Die beiden Vertreterinnen der Linken im neuen Stadtrat haben beschlossen, zu zweit als Gruppe aufzutreten. Tomás Santillán, der das dritte Mandat gewonnen hatte, bleibt außen vor. Damit erreicht die Linke im Stadtrat von Bergisch Gladbach nicht die erforderliche Anzahl an Mitgliedern, um eine Fraktion zu bilden – und verliert eine Reihe von wichtigen Rechten.

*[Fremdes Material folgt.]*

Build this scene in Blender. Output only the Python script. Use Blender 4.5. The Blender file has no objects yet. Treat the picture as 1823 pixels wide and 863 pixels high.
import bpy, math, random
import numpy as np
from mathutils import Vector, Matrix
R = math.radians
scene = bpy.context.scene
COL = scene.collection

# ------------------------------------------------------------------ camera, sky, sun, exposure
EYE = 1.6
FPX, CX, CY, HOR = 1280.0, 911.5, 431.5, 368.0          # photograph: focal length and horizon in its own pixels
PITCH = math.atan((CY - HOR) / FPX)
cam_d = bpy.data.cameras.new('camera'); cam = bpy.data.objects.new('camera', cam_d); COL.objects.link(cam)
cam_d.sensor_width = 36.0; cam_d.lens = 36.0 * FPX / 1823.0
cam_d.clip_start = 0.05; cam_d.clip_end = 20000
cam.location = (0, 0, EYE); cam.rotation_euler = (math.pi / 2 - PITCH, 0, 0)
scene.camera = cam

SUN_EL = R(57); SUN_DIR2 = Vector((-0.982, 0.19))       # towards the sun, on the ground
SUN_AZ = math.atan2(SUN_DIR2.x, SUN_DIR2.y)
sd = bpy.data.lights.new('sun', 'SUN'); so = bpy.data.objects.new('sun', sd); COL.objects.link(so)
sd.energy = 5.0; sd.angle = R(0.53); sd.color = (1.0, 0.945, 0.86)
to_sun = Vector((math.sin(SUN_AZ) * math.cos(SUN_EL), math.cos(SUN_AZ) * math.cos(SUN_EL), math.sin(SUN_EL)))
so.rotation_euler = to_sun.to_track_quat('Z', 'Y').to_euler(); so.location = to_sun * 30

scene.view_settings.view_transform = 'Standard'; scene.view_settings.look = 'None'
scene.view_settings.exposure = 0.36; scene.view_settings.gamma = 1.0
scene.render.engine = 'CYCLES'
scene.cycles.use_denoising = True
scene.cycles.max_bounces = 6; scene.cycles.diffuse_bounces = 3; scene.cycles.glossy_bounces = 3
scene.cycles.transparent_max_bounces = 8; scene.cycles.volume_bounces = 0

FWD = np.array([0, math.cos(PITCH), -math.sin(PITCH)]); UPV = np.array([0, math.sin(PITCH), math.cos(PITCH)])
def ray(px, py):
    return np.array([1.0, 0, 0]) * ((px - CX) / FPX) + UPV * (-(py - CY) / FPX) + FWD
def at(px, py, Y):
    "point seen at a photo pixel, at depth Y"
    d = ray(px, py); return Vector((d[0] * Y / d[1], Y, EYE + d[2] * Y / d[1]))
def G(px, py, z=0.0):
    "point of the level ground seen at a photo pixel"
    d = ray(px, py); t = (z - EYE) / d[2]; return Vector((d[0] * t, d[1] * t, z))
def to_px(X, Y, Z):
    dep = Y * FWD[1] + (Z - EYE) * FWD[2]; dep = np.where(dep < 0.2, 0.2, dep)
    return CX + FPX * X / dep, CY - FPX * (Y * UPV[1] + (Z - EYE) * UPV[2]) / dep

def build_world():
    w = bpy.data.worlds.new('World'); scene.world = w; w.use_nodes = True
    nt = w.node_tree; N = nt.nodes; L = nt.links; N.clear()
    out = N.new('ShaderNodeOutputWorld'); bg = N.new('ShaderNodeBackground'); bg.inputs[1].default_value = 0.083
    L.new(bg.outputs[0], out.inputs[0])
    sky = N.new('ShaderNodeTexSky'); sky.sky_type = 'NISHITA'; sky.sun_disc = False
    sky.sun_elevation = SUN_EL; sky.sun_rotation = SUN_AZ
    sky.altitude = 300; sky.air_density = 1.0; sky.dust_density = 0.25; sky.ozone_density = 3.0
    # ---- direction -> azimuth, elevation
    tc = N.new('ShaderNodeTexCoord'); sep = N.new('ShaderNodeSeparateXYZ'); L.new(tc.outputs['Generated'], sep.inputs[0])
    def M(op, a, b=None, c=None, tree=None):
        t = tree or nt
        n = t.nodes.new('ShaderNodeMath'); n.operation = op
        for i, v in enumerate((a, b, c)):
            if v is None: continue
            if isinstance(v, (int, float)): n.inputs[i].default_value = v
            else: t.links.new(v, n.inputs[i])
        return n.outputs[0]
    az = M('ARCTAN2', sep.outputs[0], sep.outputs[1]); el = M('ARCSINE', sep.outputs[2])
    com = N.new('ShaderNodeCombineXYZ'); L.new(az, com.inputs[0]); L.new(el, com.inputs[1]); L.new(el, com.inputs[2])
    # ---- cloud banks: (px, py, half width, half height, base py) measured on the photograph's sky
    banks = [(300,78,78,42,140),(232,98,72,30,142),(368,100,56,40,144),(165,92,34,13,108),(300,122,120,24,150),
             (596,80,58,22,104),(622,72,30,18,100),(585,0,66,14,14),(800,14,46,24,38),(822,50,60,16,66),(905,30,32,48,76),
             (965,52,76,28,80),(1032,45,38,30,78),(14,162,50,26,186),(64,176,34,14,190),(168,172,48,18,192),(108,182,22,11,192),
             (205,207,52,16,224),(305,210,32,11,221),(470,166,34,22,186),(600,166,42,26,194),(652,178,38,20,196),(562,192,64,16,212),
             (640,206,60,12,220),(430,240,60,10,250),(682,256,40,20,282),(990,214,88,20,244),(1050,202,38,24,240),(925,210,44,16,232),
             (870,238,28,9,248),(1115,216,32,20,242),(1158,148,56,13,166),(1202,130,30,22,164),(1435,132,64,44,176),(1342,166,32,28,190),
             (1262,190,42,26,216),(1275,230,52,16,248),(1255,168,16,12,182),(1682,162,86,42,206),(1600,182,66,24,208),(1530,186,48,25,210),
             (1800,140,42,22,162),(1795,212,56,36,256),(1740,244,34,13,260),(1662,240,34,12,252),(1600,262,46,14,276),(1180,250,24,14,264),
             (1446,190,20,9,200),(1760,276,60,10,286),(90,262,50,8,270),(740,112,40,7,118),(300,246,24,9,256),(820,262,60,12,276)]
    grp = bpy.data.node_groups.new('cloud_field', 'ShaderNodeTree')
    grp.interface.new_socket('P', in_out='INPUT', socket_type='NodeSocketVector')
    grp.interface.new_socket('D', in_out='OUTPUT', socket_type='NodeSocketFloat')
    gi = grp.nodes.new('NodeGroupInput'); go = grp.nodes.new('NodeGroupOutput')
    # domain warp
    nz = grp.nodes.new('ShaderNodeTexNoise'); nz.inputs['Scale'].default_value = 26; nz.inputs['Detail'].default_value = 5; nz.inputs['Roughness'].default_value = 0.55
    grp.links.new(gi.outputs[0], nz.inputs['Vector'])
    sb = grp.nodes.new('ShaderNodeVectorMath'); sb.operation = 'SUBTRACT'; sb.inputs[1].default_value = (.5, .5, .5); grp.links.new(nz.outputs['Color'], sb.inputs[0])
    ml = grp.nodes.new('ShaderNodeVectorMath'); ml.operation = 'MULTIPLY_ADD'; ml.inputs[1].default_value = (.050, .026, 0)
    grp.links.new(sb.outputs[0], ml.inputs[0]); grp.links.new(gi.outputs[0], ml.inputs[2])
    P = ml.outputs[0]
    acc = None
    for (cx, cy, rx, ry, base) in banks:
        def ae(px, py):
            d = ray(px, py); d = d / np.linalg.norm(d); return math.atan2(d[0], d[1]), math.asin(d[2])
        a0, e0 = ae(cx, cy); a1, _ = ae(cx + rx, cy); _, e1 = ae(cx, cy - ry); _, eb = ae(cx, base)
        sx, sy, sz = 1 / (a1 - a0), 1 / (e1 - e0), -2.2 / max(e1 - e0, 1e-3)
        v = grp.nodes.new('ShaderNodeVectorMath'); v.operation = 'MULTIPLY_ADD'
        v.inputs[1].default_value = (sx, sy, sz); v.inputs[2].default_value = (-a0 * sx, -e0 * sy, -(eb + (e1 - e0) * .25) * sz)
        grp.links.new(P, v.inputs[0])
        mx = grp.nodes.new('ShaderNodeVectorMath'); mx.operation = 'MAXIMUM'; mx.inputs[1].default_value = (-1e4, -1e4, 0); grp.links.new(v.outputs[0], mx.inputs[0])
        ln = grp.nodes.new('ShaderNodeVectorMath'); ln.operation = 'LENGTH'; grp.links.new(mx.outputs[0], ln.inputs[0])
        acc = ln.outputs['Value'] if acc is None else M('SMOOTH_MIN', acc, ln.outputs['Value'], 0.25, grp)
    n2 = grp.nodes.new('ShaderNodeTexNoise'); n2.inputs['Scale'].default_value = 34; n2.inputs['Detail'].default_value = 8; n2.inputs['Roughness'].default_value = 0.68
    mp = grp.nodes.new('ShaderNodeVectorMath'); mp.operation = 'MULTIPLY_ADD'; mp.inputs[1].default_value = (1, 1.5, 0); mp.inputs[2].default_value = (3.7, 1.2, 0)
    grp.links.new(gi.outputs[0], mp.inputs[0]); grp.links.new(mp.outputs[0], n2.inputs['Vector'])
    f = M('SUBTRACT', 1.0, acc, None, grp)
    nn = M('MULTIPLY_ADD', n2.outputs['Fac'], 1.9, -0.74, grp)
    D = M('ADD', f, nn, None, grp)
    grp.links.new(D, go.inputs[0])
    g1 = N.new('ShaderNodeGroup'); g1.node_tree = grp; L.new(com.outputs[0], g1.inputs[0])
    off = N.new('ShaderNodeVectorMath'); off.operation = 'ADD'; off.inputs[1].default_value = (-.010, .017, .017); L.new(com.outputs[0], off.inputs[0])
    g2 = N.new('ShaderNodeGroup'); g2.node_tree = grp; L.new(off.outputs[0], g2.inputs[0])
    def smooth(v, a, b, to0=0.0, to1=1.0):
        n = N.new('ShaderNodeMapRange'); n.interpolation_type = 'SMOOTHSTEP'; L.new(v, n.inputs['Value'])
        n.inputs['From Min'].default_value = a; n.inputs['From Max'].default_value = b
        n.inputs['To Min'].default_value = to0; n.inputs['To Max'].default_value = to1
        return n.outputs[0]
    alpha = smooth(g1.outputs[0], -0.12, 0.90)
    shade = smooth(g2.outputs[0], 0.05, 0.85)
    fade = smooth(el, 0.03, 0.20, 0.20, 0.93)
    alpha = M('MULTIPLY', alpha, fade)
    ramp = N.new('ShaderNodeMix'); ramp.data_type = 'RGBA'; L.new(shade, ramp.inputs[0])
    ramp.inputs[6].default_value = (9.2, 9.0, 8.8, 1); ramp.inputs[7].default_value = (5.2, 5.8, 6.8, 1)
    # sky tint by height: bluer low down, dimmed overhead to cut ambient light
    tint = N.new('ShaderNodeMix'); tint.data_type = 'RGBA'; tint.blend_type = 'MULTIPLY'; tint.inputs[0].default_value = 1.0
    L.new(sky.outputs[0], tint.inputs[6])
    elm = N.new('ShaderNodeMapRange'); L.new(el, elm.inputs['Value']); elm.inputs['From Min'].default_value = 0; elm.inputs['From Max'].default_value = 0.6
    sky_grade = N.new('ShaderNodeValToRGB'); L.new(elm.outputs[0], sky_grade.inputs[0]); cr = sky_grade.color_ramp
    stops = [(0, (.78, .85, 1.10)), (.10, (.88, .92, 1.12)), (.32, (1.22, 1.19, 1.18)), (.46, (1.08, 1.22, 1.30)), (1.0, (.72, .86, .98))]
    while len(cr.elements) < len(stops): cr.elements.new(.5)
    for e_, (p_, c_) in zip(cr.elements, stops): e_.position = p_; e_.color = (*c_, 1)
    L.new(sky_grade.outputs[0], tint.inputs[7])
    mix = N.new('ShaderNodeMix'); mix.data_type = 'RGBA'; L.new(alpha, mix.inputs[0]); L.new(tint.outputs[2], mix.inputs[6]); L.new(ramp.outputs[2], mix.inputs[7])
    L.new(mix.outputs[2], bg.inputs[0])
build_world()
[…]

Drei Sitze im Stadtrat sind die magische Grenze: Wer über diese Mindestanzahl verfügt, kann eine Fraktion bilden, ist in allen Ausschüssen vertreten und darf Sachkundige Bürger benennen, die eine intensive Mitarbeit in den Ausschüssen ermöglichen. Zudem erhält der zweiköpfige Fraktionsvorstand eine höhere Aufwandsvergütung und Geld für eine Geschäftsstelle. Kein Wunder also, dass Parteien mit nur weniger Mandaten (wie FWG, Volt oder FDP) sich um einen Zusammenschluss oder Anschluss an eine größere Partei bemühen.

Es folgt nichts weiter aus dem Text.